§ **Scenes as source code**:
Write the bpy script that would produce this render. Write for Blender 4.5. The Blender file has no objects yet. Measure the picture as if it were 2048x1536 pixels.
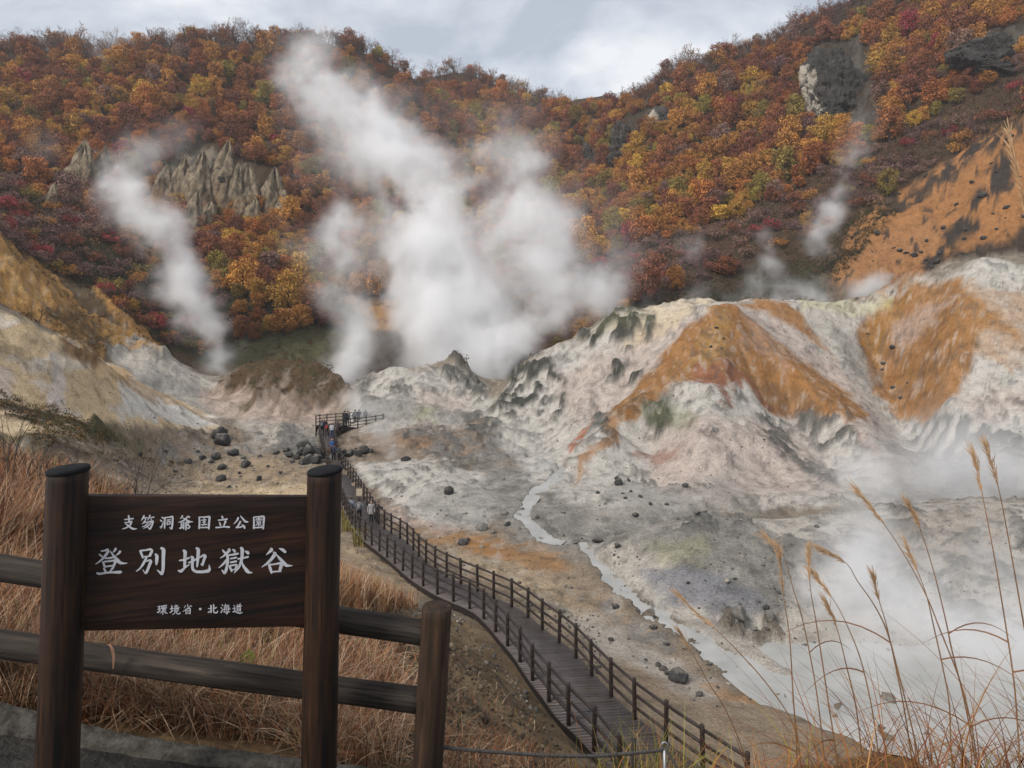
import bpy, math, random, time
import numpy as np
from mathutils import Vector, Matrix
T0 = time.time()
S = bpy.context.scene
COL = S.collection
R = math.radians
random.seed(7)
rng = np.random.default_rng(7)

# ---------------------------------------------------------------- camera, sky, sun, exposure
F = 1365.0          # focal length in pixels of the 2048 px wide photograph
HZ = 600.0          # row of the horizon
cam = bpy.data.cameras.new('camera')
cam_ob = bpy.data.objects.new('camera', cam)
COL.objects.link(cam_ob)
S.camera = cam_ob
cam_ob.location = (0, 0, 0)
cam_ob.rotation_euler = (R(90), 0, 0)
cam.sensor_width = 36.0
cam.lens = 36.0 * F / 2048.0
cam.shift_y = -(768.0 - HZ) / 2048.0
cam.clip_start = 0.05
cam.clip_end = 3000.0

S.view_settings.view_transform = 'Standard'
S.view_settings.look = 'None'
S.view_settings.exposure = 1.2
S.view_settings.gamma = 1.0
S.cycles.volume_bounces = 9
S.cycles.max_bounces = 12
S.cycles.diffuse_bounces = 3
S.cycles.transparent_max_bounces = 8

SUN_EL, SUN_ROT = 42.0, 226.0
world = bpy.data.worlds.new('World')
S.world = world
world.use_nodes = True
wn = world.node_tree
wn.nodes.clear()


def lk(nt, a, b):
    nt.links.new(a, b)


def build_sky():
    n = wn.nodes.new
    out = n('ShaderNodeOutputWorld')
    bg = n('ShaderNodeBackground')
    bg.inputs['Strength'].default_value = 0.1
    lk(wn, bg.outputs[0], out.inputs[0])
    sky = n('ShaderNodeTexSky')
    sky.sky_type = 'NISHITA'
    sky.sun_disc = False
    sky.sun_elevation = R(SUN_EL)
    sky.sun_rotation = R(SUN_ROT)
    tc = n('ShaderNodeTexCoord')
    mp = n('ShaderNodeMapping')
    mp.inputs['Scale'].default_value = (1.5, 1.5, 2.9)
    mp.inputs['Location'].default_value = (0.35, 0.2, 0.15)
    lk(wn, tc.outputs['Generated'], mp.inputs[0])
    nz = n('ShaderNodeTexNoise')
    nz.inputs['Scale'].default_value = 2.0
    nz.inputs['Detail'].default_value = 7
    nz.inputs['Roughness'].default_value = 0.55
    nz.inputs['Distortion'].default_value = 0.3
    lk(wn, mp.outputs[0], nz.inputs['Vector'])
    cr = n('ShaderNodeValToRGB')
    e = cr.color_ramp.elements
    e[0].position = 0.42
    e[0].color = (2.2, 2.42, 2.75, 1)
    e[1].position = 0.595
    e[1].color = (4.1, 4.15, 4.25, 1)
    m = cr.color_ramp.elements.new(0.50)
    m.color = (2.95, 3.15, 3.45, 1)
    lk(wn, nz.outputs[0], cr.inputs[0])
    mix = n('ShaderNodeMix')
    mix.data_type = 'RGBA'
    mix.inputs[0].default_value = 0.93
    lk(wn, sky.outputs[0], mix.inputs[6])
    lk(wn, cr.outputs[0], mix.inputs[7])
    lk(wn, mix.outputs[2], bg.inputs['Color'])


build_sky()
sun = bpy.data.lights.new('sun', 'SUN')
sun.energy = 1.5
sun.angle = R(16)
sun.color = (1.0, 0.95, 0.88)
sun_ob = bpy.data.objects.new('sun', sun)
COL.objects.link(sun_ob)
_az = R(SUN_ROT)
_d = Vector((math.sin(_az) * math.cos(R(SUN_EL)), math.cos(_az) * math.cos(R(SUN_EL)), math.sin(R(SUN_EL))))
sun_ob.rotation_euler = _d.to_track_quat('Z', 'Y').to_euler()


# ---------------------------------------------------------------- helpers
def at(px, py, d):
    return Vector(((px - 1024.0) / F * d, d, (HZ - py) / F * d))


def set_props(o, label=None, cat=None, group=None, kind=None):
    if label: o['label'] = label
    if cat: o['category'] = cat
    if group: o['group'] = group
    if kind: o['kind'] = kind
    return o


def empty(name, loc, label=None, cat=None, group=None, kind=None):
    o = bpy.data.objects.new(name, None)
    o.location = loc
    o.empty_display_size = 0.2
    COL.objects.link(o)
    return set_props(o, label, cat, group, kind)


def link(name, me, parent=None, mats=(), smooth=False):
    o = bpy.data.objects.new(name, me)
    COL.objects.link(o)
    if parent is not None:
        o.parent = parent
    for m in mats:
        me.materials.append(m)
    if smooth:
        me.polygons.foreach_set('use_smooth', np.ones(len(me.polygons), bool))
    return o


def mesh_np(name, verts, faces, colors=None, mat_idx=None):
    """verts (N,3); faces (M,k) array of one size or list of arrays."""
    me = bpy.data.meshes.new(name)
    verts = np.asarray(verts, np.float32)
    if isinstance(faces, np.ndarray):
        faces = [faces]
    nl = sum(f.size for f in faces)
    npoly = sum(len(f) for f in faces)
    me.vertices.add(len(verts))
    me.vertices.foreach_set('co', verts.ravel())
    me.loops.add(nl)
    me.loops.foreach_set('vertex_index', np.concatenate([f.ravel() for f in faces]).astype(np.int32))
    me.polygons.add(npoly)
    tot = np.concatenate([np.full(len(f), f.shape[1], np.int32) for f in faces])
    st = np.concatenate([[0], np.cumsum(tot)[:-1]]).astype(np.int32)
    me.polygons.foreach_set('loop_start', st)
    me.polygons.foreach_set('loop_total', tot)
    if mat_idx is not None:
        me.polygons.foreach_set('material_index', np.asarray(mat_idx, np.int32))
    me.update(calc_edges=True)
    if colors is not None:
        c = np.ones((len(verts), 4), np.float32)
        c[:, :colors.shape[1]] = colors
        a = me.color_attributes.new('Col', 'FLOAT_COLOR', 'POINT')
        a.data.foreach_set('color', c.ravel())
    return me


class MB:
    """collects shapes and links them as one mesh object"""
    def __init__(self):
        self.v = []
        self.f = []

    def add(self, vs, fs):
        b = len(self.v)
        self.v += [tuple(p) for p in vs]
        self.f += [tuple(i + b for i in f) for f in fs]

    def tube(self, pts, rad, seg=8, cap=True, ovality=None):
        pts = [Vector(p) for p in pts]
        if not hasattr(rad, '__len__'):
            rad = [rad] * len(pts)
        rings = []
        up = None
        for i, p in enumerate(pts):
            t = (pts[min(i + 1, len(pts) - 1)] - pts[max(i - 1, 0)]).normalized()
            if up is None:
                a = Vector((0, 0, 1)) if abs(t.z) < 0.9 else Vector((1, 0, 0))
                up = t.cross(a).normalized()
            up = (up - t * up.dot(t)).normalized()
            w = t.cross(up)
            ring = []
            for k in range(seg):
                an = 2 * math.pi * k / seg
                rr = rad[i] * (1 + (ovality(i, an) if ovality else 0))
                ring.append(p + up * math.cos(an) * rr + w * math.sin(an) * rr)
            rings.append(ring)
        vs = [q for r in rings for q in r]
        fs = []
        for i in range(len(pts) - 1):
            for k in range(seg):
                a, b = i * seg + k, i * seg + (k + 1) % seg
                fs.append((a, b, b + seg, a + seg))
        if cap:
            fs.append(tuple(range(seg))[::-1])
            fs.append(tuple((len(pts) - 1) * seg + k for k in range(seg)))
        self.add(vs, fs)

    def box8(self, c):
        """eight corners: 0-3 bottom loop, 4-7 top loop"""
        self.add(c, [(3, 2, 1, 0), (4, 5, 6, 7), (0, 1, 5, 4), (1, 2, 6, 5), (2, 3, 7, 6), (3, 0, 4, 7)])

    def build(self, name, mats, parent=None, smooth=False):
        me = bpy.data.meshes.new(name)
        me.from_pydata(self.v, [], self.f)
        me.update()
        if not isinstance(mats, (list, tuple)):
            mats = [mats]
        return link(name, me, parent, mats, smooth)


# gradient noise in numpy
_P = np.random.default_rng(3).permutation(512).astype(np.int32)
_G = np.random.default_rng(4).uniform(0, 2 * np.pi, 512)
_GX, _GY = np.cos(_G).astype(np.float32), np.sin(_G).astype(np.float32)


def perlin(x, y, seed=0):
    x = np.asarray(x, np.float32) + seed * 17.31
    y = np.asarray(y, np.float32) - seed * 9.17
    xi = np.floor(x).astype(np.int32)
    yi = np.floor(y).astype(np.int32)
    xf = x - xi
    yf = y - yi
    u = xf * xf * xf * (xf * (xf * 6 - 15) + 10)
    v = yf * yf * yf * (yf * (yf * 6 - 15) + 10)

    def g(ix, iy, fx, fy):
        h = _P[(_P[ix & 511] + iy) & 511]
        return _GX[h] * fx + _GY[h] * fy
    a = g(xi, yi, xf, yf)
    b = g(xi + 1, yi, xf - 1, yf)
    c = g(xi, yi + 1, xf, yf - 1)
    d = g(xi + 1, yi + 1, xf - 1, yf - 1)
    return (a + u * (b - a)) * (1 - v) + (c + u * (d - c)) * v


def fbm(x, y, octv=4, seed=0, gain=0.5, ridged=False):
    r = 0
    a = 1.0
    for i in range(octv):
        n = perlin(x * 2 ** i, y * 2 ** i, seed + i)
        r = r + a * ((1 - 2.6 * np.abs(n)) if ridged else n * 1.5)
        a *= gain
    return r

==

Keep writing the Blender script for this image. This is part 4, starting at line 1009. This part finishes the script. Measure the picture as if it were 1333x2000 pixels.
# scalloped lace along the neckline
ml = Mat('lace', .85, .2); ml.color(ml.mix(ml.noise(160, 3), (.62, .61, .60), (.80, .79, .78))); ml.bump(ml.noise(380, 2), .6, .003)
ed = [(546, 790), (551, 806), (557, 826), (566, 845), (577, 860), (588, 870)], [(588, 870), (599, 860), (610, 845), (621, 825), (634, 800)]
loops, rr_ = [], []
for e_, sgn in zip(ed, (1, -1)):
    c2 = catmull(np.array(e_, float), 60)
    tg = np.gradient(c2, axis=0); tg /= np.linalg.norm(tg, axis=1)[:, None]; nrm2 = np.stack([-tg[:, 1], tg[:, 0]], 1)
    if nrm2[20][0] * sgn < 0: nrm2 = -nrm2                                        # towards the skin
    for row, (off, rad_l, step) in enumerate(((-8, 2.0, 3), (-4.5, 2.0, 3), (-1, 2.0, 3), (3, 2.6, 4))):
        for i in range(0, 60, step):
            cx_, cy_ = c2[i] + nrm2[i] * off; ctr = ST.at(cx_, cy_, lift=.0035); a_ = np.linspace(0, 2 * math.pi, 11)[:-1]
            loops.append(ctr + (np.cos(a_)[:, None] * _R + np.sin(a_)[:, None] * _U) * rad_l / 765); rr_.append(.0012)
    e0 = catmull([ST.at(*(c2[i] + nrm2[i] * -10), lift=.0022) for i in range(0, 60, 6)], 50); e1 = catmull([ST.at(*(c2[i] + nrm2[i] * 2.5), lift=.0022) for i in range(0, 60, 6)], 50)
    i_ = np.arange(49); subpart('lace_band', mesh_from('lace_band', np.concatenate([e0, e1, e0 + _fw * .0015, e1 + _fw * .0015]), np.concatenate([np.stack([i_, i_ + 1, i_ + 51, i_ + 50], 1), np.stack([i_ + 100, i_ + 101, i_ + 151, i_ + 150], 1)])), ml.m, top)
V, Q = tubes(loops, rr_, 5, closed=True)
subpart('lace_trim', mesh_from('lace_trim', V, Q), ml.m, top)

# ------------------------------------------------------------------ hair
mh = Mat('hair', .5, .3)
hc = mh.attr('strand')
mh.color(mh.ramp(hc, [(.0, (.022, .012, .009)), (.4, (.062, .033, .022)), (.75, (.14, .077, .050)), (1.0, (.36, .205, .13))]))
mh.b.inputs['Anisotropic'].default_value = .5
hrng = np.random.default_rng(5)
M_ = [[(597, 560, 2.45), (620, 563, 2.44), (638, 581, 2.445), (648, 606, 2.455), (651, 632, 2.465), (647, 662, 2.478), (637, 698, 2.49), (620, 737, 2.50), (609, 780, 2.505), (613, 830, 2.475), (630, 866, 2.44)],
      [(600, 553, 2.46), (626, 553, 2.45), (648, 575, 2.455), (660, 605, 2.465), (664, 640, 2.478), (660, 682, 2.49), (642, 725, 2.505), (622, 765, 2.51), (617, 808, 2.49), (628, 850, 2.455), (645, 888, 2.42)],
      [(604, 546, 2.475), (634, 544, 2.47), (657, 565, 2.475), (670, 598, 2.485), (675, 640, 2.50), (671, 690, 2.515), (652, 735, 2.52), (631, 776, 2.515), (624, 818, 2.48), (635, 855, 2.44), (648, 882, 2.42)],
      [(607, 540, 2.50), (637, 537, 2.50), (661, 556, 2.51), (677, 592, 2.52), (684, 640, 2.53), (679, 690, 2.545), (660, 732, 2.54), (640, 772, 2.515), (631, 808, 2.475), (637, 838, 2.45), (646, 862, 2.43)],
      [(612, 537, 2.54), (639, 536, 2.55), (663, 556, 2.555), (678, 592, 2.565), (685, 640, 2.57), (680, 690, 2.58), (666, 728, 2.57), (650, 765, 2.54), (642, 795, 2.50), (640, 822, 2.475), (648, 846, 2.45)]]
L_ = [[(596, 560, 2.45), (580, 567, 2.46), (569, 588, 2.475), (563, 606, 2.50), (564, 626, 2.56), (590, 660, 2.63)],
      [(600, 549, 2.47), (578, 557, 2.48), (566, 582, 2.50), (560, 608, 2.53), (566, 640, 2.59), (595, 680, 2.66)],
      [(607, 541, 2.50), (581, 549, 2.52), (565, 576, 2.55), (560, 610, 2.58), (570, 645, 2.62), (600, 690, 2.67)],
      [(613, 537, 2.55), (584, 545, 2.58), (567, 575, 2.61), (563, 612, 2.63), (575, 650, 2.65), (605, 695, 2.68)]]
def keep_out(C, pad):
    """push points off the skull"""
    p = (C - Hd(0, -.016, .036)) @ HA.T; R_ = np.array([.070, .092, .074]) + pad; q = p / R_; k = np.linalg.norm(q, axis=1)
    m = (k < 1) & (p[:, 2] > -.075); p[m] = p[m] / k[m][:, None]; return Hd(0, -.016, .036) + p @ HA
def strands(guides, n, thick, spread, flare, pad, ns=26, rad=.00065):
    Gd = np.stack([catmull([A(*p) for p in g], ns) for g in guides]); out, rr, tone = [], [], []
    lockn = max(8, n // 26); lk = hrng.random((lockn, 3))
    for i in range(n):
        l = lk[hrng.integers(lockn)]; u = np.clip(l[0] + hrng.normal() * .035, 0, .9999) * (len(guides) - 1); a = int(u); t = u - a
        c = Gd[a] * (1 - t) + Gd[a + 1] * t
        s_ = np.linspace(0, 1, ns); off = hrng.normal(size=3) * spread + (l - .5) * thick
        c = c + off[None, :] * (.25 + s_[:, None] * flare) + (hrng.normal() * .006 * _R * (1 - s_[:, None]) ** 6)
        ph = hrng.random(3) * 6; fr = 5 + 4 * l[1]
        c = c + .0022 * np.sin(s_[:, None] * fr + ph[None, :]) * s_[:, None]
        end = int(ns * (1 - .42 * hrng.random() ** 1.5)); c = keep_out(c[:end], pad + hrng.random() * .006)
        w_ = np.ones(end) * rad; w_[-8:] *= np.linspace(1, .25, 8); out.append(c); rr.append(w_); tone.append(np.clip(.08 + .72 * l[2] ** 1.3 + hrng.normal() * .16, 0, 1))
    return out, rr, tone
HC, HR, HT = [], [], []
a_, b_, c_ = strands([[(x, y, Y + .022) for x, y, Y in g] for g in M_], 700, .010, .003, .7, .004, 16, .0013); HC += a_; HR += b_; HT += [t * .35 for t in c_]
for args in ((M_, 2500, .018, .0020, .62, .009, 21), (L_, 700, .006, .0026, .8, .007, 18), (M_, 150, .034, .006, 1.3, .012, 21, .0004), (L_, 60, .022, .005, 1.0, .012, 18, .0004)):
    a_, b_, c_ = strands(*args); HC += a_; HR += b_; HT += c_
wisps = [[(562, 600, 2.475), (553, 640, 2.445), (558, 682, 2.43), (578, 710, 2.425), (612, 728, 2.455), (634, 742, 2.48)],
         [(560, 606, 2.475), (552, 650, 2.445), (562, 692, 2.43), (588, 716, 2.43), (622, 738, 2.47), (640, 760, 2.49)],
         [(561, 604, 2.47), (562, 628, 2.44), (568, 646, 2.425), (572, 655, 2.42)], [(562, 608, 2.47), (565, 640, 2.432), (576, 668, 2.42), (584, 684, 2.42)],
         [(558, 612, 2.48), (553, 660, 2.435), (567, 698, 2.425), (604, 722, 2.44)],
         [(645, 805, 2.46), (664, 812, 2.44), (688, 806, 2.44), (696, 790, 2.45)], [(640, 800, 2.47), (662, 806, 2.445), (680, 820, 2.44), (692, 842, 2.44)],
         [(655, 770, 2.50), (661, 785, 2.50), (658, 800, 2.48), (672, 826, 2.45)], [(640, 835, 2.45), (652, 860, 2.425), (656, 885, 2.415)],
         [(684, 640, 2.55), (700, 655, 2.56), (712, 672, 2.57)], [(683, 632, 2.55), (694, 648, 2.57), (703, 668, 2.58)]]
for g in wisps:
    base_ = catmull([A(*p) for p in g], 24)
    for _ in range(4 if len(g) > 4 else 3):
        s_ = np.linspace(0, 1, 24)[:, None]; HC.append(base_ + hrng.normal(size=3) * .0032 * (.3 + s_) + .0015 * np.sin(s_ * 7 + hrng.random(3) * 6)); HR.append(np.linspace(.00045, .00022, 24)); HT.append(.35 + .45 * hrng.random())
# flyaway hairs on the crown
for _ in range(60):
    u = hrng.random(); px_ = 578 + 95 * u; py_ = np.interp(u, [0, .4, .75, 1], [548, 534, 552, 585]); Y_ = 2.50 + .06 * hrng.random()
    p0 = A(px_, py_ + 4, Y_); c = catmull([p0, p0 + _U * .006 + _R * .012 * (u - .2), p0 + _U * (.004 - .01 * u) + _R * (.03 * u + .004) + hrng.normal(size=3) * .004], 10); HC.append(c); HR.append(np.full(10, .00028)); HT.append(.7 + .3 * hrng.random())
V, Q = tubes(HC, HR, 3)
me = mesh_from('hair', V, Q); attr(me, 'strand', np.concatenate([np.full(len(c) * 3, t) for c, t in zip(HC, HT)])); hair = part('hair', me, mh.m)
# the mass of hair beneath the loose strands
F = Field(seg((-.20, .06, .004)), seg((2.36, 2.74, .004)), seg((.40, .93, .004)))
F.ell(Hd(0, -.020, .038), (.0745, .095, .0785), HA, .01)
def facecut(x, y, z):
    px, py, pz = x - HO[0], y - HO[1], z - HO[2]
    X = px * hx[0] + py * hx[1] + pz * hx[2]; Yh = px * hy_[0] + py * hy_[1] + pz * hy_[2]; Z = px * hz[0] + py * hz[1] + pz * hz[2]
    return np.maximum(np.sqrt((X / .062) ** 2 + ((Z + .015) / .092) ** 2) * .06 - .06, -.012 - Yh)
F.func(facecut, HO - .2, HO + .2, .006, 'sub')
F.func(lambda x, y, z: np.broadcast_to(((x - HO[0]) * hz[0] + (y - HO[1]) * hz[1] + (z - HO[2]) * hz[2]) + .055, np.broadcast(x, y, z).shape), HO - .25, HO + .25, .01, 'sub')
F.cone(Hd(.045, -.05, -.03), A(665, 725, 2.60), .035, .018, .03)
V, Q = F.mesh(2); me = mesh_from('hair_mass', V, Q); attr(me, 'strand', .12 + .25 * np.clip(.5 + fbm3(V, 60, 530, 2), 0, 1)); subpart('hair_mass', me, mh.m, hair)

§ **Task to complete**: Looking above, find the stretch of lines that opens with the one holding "Write the bpy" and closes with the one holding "rng = np.random.default_rng(7)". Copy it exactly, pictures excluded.

§ **Written answer**:
Write the bpy script that would produce this render. Write for Blender 4.5. The Blender file has no objects yet. Measure the picture as if it were 2048x1536 pixels.
import bpy, math, random, time
import numpy as np
from mathutils import Vector, Matrix
T0 = time.time()
S = bpy.context.scene
COL = S.collection
R = math.radians
random.seed(7)
rng = np.random.default_rng(7)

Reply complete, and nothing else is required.